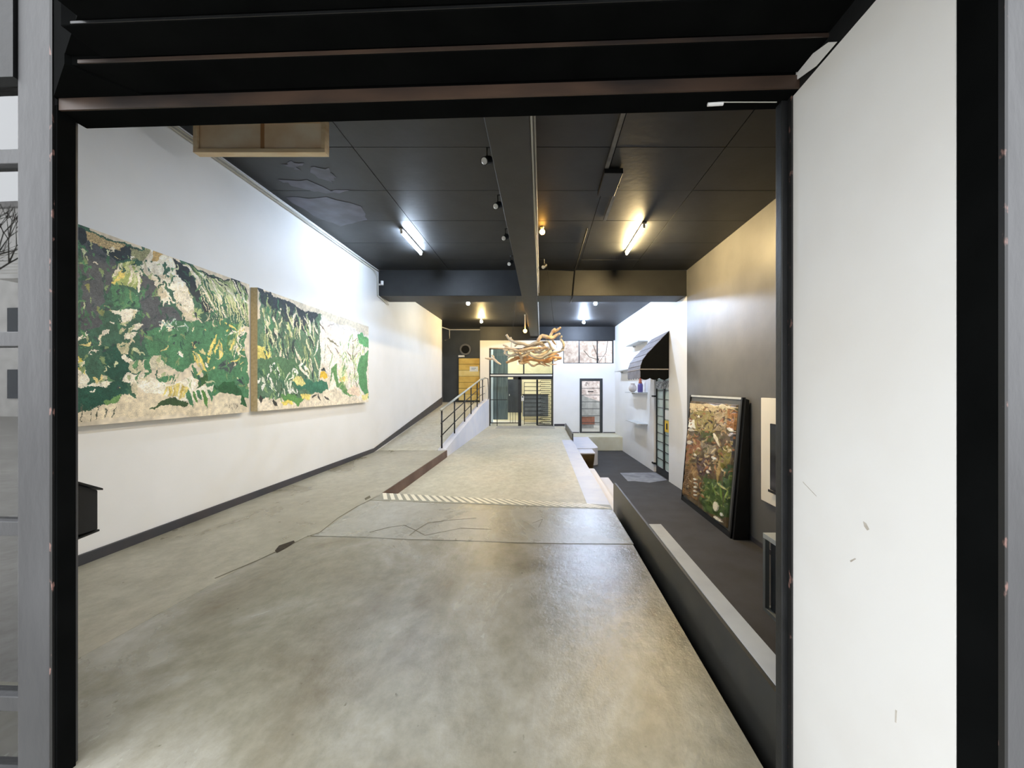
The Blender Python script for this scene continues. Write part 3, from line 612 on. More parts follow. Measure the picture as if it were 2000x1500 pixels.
        for a, b, w, c in (((860, 660), (770, 1080), 9, (240, 232, 214)), ((790, 640), (730, 810), 6, (240, 236, 214)), ((690, 400), (690, 610), 9, (224, 226, 200)), ((720, 480), (735, 620), 7, (214, 206, 176)), ((570, 900), (700, 1060), 8, CR), ((630, 900), (690, 980), 5, CR), ((620, 870), (560, 900), 5, CR), ((880, 680), (960, 830), 3, (150, 140, 110)), ((870, 600), (1010, 720), 4, (120, 116, 90)), ((800, 450), (870, 550), 4, (110, 100, 84)), ((960, 720), (1050, 830), 3, (150, 136, 120)), ((860, 680), (850, 940), 3, (120, 130, 96)), ((940, 760), (900, 980), 4, (150, 170, 120)), ((880, 480), (950, 440), 2, (180, 160, 150))): Bl(a, b, w, c)
        P([(500, 1090), (620, 1060), (870, 1060), (890, 1160), (800, 1190), (700, 1190), (560, 1150)], (62, 116, 92))
        P([(500, 1060), (540, 1010), (590, 1030), (630, 1120), (570, 1120)], (222, 214, 140)); P([(790, 1030), (800, 980), (840, 965), (870, 990), (870, 1035)], (226, 186, 60))
        P([(800, 970), (840, 935), (870, 975), (840, 965)], (50, 60, 62))
        P([(920, 960), (990, 880), (1000, 1080), (1050, 1100), (1180, 1240), (1080, 1210), (980, 1140), (900, 1170)], (104, 148, 92))
        P([(890, 1180), (950, 980), (990, 1180)], CR); P([(1000, 960), (1060, 900), (1110, 1080), (1030, 1100)], (236, 226, 190)); P([(1010, 1040), (1070, 1030), (1070, 1100), (1030, 1100)], (226, 206, 120))
        for k in range(110):
            x = 1020+rs.rand()*250; y = 560+rs.rand()*640
            Bl((x, y), (x+rs.uniform(-40, 40), y+40+rs.rand()*70), 2.0+rs.rand()*3, [(120, 160, 110), (200, 214, 150), (230, 228, 190), (150, 180, 120)][rs.randint(4)])
        P([(1210, 560), (1260, 540), (1330, 620), (1335, 720), (1270, 700), (1220, 640)], (96, 168, 112)); P([(1250, 800), (1335, 740), (1300, 1000), (1335, 1280), (1250, 1180), (1200, 950)], (94, 150, 100))
        for a, b in (((1160, 850), (1160, 620)), ((1160, 850), (1240, 720)), ((1165, 840), (1190, 1080)), ((1150, 860), (1090, 740)), ((1190, 1080), (1230, 1200)), ((1160, 640), (1210, 600))): Bl(a, b, 3, (120, 110, 80))
        P([(1090, 1180), (1150, 1110), (1230, 1160), (1240, 1230), (1180, 1240)], (238, 214, 190))
        P([(370, 1210), (480, 1190), (600, 1260), (640, 1250), (560, 1370), (500, 1290), (400, 1270)], (100, 150, 84))
        P([(590, 1200), (700, 1200), (690, 1260), (600, 1280)], YE); P([(380, 1290), (480, 1270), (500, 1320), (400, 1330)], (232, 212, 110)); P([(1250, 1230), (1330, 1220), (1320, 1280), (1260, 1280)], (232, 220, 150))
        P([(120, 1235), (370, 1290), (520, 1330), (700, 1270), (980, 1190), (1330, 1290), (1290, 1330), (105, 1395)], (234, 222, 200), .03)
        P([(370, 1220), (470, 1190), (600, 1255), (560, 1365), (500, 1290), (420, 1280)], (100, 150, 84)); P([(380, 1290), (490, 1270), (510, 1320), (400, 1335)], (232, 212, 110))
        for a, b, w in (((270, 1260), (350, 1330), 8), ((150, 1200), (160, 1290), 6), ((710, 1240), (760, 1220), 6), ((770, 1215), (810, 1280), 7), ((850, 1250), (910, 1300), 3)): Bl(a, b, w, (56, 56, 50))
    yy, xx = np.mgrid[0:H_, 0:W_]
    for n_, am in ((8, 6), (24, 3.6), (60, 1.6)):     # brushy, irregular edges
        sx = (vnoise(H_, W_, n_, rs)-.5)*am*W_/440*1.6; sy = (vnoise(H_, W_, n_, rs)-.5)*am*W_/440*1.6
        r.a = r.a[np.clip(yy+sy, 0, H_-1).astype(int), np.clip(xx+sx, 0, W_-1).astype(int)]
    nz = vnoise(H_, W_, 60, rs)[:, :, None]; r.a *= (.90+.2*nz)
    nz = vnoise(H_, W_, 14, rs)[:, :, None]; r.a *= (.93+.14*nz)
    fn = lambda U, V: np.stack([np.full_like(U, -PX), Y0+(Y1-Y0)*U, PZ1-(PZ1-PZ0)*V], -1)
    grid_mesh('canvas', r, fn, attr_mat('painted canvas', .6, .15, 80), t)
    # picked-out thin side face
painting(1.86, 5.40, 680, 340, 1, 'large dark green jungle painting on the left wall, nearest to the entrance')
painting(5.556, 9.13, 480, 240, 2, 'paler green jungle painting further along the left wall')

# leaning collage
t = thing('leaning_artwork', 'tall black framed collage of brown and green reliefs leaning on the charcoal wall', 'artwork', (3.5, 8.1, ZD))
AY0, AY1 = 6.95, 9.40
XB, XT, ZT = 3.44, 3.655, 1.42
def ap(tt, off=0): return (XB+(XT-XB)*tt-off, ZD+.002+(ZT-ZD)*tt)
def slab(y0, y1, t0, t1, o0, o1):
    P = []
    for tt in (t0, t1):
        for (y, o_) in ((y0, o1), (y0, o0), (y1, o0), (y1, o1)):
            x, z = ap(tt, o_); P.append((x, y, z))
    return MB().hexa(P)
obj('back_board', slab(AY0, AY1, 0, 1, 0, .03), mat('grey mount board', srgb(92, 94, 94), srgb(80, 82, 82), .45, 3), t)
for a in ((AY0, AY0+.05, 0, 1), (AY1-.04, AY1, 0, 1), (AY0, AY1, 0, .035)): obj('frame_bar', slab(*a, .03, .06), M['black2'], t)
obj('frame_bar', slab(AY0, AY1, .985, 1, .03, .05), M['ledge'], t)
obj('shadow_gap', MB().prism([(XB-.03, ZD+.002), (3.69, ZD+.002), (3.69, 1.38), (XT-.02, 1.40)], 'y', AY0-.05, AY0-.001), M['black2'], t)  # black wedge put in for the shadow gap behind the panel
r = Raster(230, 300, (.36, .30, .2)); rs = r.rs
GY0, GY1, T0, T1 = AY0+.17, AY1-.06, .045, .945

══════

▶ **What the task requires**
Without the pictures, retype the whole of the material above exactly.

▶ **Response**
The Blender Python script for this scene continues. Write part 3, from line 612 on. More parts follow. Measure the picture as if it were 2000x1500 pixels.
        for a, b, w, c in (((860, 660), (770, 1080), 9, (240, 232, 214)), ((790, 640), (730, 810), 6, (240, 236, 214)), ((690, 400), (690, 610), 9, (224, 226, 200)), ((720, 480), (735, 620), 7, (214, 206, 176)), ((570, 900), (700, 1060), 8, CR), ((630, 900), (690, 980), 5, CR), ((620, 870), (560, 900), 5, CR), ((880, 680), (960, 830), 3, (150, 140, 110)), ((870, 600), (1010, 720), 4, (120, 116, 90)), ((800, 450), (870, 550), 4, (110, 100, 84)), ((960, 720), (1050, 830), 3, (150, 136, 120)), ((860, 680), (850, 940), 3, (120, 130, 96)), ((940, 760), (900, 980), 4, (150, 170, 120)), ((880, 480), (950, 440), 2, (180, 160, 150))): Bl(a, b, w, c)
        P([(500, 1090), (620, 1060), (870, 1060), (890, 1160), (800, 1190), (700, 1190), (560, 1150)], (62, 116, 92))
        P([(500, 1060), (540, 1010), (590, 1030), (630, 1120), (570, 1120)], (222, 214, 140)); P([(790, 1030), (800, 980), (840, 965), (870, 990), (870, 1035)], (226, 186, 60))
        P([(800, 970), (840, 935), (870, 975), (840, 965)], (50, 60, 62))
        P([(920, 960), (990, 880), (1000, 1080), (1050, 1100), (1180, 1240), (1080, 1210), (980, 1140), (900, 1170)], (104, 148, 92))
        P([(890, 1180), (950, 980), (990, 1180)], CR); P([(1000, 960), (1060, 900), (1110, 1080), (1030, 1100)], (236, 226, 190)); P([(1010, 1040), (1070, 1030), (1070, 1100), (1030, 1100)], (226, 206, 120))
        for k in range(110):
            x = 1020+rs.rand()*250; y = 560+rs.rand()*640
            Bl((x, y), (x+rs.uniform(-40, 40), y+40+rs.rand()*70), 2.0+rs.rand()*3, [(120, 160, 110), (200, 214, 150), (230, 228, 190), (150, 180, 120)][rs.randint(4)])
        P([(1210, 560), (1260, 540), (1330, 620), (1335, 720), (1270, 700), (1220, 640)], (96, 168, 112)); P([(1250, 800), (1335, 740), (1300, 1000), (1335, 1280), (1250, 1180), (1200, 950)], (94, 150, 100))
        for a, b in (((1160, 850), (1160, 620)), ((1160, 850), (1240, 720)), ((1165, 840), (1190, 1080)), ((1150, 860), (1090, 740)), ((1190, 1080), (1230, 1200)), ((1160, 640), (1210, 600))): Bl(a, b, 3, (120, 110, 80))
        P([(1090, 1180), (1150, 1110), (1230, 1160), (1240, 1230), (1180, 1240)], (238, 214, 190))
        P([(370, 1210), (480, 1190), (600, 1260), (640, 1250), (560, 1370), (500, 1290), (400, 1270)], (100, 150, 84))
        P([(590, 1200), (700, 1200), (690, 1260), (600, 1280)], YE); P([(380, 1290), (480, 1270), (500, 1320), (400, 1330)], (232, 212, 110)); P([(1250, 1230), (1330, 1220), (1320, 1280), (1260, 1280)], (232, 220, 150))
        P([(120, 1235), (370, 1290), (520, 1330), (700, 1270), (980, 1190), (1330, 1290), (1290, 1330), (105, 1395)], (234, 222, 200), .03)
        P([(370, 1220), (470, 1190), (600, 1255), (560, 1365), (500, 1290), (420, 1280)], (100, 150, 84)); P([(380, 1290), (490, 1270), (510, 1320), (400, 1335)], (232, 212, 110))
        for a, b, w in (((270, 1260), (350, 1330), 8), ((150, 1200), (160, 1290), 6), ((710, 1240), (760, 1220), 6), ((770, 1215), (810, 1280), 7), ((850, 1250), (910, 1300), 3)): Bl(a, b, w, (56, 56, 50))
    yy, xx = np.mgrid[0:H_, 0:W_]
    for n_, am in ((8, 6), (24, 3.6), (60, 1.6)):     # brushy, irregular edges
        sx = (vnoise(H_, W_, n_, rs)-.5)*am*W_/440*1.6; sy = (vnoise(H_, W_, n_, rs)-.5)*am*W_/440*1.6
        r.a = r.a[np.clip(yy+sy, 0, H_-1).astype(int), np.clip(xx+sx, 0, W_-1).astype(int)]
    nz = vnoise(H_, W_, 60, rs)[:, :, None]; r.a *= (.90+.2*nz)
    nz = vnoise(H_, W_, 14, rs)[:, :, None]; r.a *= (.93+.14*nz)
    fn = lambda U, V: np.stack([np.full_like(U, -PX), Y0+(Y1-Y0)*U, PZ1-(PZ1-PZ0)*V], -1)
    grid_mesh('canvas', r, fn, attr_mat('painted canvas', .6, .15, 80), t)
    # picked-out thin side face
painting(1.86, 5.40, 680, 340, 1, 'large dark green jungle painting on the left wall, nearest to the entrance')
painting(5.556, 9.13, 480, 240, 2, 'paler green jungle painting further along the left wall')

# leaning collage
t = thing('leaning_artwork', 'tall black framed collage of brown and green reliefs leaning on the charcoal wall', 'artwork', (3.5, 8.1, ZD))
AY0, AY1 = 6.95, 9.40
XB, XT, ZT = 3.44, 3.655, 1.42
def ap(tt, off=0): return (XB+(XT-XB)*tt-off, ZD+.002+(ZT-ZD)*tt)
def slab(y0, y1, t0, t1, o0, o1):
    P = []
    for tt in (t0, t1):
        for (y, o_) in ((y0, o1), (y0, o0), (y1, o0), (y1, o1)):
            x, z = ap(tt, o_); P.append((x, y, z))
    return MB().hexa(P)
obj('back_board', slab(AY0, AY1, 0, 1, 0, .03), mat('grey mount board', srgb(92, 94, 94), srgb(80, 82, 82), .45, 3), t)
for a in ((AY0, AY0+.05, 0, 1), (AY1-.04, AY1, 0, 1), (AY0, AY1, 0, .035)): obj('frame_bar', slab(*a, .03, .06), M['black2'], t)
obj('frame_bar', slab(AY0, AY1, .985, 1, .03, .05), M['ledge'], t)
obj('shadow_gap', MB().prism([(XB-.03, ZD+.002), (3.69, ZD+.002), (3.69, 1.38), (XT-.02, 1.40)], 'y', AY0-.05, AY0-.001), M['black2'], t)  # black wedge put in for the shadow gap behind the panel
r = Raster(230, 300, (.36, .30, .2)); rs = r.rs
GY0, GY1, T0, T1 = AY0+.17, AY1-.06, .045, .945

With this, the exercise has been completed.